Ellos, quizás, no lo sabían. Pero en su afán por romper olas y barreras, por ser libres o mártires, estaba la conquista de lo eterno, el placer inconmensurable de la verdad y la gracia, en un sitio donde los sueños acarician, enamoran, convidan…
Iban cargados de esperanza, con el recuerdo de los días previos, cuando hubo que prepararlo todo para un lance de fe, una aventura que ponía en juego la vida o la patria. Y era imprescindible salvarlas a las dos.
Allí, en aquella tierra bondadosa y gentil de donde partieron, conocieron amores, hicieron amigos, burlaron los cercos y conspiraron por el bien. Todo ello hasta el día señalado, cuando el mar cerril los llamaba a desafiarlo, pues más allá, en el horizonte, una Isla esperaba por sus manos, sus fusiles, su temple.
Para que alcanzara el pequeño espacio de la nave, dejaron en tierra la mayor parte de sus pertenencias. Solo cargaban las necesarias, además de las armas, uniformes, algunos equipos y los escasos alimentos que consiguieron. Apenas pudieron subir medios para la seguridad en caso de anomalías, como después las hubo.
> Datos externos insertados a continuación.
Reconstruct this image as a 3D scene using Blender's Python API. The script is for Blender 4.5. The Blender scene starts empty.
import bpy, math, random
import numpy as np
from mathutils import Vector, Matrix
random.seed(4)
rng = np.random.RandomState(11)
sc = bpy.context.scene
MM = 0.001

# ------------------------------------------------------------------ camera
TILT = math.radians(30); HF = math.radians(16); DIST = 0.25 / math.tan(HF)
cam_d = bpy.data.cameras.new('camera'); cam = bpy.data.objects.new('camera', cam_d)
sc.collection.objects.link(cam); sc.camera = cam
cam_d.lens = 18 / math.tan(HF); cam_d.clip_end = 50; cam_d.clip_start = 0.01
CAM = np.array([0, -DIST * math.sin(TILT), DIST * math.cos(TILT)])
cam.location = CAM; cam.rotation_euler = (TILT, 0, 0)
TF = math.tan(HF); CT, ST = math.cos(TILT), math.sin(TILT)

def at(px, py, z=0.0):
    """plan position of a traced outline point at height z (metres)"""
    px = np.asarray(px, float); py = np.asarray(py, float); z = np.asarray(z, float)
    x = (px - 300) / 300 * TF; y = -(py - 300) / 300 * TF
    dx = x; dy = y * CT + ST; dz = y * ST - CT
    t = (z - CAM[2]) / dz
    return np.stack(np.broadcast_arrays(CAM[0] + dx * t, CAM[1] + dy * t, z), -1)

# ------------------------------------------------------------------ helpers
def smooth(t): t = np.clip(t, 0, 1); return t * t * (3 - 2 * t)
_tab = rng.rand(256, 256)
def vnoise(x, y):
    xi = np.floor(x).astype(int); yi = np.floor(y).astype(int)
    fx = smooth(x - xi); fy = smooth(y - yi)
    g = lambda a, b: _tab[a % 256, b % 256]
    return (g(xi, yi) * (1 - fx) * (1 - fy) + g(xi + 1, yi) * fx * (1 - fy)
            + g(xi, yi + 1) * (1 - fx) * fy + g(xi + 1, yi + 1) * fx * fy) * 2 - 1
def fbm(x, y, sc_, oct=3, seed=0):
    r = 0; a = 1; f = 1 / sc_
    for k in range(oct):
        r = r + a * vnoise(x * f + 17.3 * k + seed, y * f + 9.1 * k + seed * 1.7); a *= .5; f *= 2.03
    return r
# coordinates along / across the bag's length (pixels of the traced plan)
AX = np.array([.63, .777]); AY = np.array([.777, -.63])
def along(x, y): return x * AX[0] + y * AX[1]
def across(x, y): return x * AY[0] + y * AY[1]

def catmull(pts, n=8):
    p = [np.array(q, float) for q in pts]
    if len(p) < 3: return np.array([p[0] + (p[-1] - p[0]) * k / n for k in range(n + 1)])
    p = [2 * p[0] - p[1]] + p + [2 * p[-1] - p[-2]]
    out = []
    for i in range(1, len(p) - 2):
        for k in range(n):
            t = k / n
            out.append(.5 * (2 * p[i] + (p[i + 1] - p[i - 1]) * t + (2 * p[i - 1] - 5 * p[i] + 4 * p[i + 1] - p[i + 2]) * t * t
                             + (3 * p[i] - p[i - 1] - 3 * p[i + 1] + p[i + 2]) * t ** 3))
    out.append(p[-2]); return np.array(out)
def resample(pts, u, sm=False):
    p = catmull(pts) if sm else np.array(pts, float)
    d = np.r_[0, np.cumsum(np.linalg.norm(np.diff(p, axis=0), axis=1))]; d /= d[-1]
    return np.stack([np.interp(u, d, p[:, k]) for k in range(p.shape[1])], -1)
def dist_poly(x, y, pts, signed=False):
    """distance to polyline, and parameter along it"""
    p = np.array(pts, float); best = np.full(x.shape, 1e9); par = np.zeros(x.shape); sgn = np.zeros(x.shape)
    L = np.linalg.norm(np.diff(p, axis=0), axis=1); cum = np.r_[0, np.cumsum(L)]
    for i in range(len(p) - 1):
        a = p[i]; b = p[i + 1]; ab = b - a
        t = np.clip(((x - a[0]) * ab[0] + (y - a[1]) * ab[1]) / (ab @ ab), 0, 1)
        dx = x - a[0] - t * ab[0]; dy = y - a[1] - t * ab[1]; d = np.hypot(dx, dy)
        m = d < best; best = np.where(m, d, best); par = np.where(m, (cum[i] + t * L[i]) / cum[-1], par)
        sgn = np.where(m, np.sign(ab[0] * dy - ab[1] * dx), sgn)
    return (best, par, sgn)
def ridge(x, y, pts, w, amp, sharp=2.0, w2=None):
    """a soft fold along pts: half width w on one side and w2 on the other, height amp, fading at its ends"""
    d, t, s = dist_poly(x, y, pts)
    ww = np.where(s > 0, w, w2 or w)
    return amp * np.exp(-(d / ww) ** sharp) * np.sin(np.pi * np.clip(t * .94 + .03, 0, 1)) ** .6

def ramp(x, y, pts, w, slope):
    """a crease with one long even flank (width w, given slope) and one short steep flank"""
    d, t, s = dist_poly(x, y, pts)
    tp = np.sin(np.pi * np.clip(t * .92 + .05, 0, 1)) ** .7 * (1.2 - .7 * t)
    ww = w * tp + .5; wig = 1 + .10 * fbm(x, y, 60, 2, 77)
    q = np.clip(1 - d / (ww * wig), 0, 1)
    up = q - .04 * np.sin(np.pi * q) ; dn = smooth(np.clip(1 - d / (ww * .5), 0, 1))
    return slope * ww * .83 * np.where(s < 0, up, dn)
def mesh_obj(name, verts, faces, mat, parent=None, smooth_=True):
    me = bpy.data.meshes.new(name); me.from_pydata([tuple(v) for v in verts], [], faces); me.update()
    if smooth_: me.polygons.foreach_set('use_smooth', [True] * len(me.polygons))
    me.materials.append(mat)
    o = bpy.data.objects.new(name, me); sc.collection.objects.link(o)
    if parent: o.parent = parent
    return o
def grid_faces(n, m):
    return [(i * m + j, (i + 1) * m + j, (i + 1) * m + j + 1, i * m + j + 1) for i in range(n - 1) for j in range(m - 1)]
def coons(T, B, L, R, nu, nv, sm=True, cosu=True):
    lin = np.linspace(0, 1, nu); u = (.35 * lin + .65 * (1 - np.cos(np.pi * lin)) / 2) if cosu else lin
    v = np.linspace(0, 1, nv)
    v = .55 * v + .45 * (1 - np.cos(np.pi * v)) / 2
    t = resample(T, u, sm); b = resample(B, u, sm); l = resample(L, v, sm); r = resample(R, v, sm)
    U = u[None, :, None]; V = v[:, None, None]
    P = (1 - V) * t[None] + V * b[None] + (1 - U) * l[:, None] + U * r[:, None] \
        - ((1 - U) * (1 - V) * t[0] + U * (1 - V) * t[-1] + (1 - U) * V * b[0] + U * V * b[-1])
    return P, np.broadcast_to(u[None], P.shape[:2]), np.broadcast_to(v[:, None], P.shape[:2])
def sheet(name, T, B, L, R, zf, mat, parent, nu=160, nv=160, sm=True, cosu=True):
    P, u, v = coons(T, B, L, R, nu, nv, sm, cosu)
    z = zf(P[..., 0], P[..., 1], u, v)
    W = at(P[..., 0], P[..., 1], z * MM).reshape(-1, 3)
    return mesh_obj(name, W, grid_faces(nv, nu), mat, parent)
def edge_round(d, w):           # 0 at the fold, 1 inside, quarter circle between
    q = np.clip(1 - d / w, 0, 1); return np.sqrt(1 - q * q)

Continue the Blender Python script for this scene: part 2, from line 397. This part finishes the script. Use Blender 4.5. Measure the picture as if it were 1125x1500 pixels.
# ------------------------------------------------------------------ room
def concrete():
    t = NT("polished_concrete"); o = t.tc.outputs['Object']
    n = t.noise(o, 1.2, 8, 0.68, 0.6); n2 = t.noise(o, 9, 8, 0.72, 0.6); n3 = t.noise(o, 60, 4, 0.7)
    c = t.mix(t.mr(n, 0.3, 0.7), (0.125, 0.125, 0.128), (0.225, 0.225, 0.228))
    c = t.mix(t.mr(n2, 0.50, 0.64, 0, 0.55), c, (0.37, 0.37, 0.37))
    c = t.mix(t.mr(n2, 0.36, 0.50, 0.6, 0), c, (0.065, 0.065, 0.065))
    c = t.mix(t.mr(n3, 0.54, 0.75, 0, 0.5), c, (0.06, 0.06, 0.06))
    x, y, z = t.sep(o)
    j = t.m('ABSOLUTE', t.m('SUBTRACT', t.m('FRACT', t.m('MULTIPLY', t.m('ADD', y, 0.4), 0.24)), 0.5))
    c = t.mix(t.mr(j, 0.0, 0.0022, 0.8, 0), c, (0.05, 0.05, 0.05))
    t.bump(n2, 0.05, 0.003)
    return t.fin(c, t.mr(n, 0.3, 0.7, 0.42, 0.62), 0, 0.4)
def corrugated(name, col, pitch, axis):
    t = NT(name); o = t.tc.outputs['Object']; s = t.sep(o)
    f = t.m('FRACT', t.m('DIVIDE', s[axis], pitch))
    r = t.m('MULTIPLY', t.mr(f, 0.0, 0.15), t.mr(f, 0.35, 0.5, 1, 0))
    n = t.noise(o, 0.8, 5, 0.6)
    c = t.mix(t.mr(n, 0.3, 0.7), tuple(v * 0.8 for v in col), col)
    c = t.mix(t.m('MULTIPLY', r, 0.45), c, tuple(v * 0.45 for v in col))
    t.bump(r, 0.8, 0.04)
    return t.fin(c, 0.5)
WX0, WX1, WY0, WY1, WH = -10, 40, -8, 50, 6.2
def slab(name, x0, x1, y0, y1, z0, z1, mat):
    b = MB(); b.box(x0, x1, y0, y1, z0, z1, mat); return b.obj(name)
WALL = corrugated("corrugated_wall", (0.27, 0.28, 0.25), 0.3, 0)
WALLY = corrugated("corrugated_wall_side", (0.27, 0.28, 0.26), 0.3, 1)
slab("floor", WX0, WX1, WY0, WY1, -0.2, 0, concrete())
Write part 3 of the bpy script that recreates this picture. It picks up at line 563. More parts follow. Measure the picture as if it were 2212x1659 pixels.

Así, apretujadas, como en un nudo físico-espiritual, aquellas 82 almas emanaban una energía de tiempo diferente en su travesía hacia la inmortalidad.
El yate navegó 11 kilómetros del río Tuxpan hasta su desembocadura, sin iluminación y haciendo el mayor silencio durante media hora. Al principio, con los motores encendidos; luego, dejándose llevar por la corriente. Nadie debía cometer ninguna indiscreción que pusiera en sobresalto a las autoridades. Al llegar a las aguas del golfo, las luces se encendieron y todos se fundieron en un abrazo.
Fidel, el principal líder, quien con su capa negra y su subametralladora Thompson supervisó la entrada a la embarcación de cada uno de los compatriotas, sintió que, al llegar a mar abierto, la primera etapa estaba vencida. Y se unió a la euforia colectiva que, con consignas, presagiaba el triunfo.
No conformaban un grupo que buscaba rencillas ni venganza. No eran forajidos sedientos de sangre, alimentados por odios ni sectarismos. Constituían, eso sí, una hornada de herejes navegantes, dispuestos a multiplicar su espíritu de rebeldía hasta colocarlo en la cima del Turquino para que Cuba fuese independiente.
La presión era, entonces, entre las horas y las olas, entre la urgencia y la furia del mar. Ya no existiría coincidencia con el plan del 30 de noviembre; pues escuchaban en la radio sobre los «motines» encabezados por el movimiento 26 de Julio en esa ciudad horas antes de su arribo. «¿Qué habrá ocurrido exactamente en Santiago?» —se preguntaban. «¿Qué será de nuestros hermanos, los que estuvieron esperándonos? Ya estamos llegando…».
Fueron varias las adversidades en la ruta, desde la rotura del motor, los mareos y molestias que el viaje causó en algunos hasta la caída al agua de un compatriota durante la noche del primero de diciembre. Y había que rescatarlo, porque esa fue la orden del jefe principal y porque, en ninguna circunstancia, una expedición de amor abandona a sus fieles hijos.
«Al rato de reiniciada la marcha, ya veíamos la luz, pero, el asmático caminar de nuestra lancha hizo interminables las últimas horas del viaje. Ya de día arribamos a Cuba por el lugar conocido por Belic, en la playa de Las Coloradas», narra Ernesto Che Guevara, uno de los protagonista de aquel suceso, en su libro Pasajes de la Guerra Revolucionaria.
De esa forma, desde el 2 de diciembre de 1956, el Granma quedó anclado para siempre en la historia de Cuba. Lo que ocurrió después fue un golpe duro a los sueños de tantos jóvenes: de 82 expedicionarios sobrevivieron solo unos pocos en el combate de Alegría de Pío. Sin embargo, la Revolución triunfante los hizo eternos, y ellos, 59 años después, continúan navegando en la proa de una patria libre.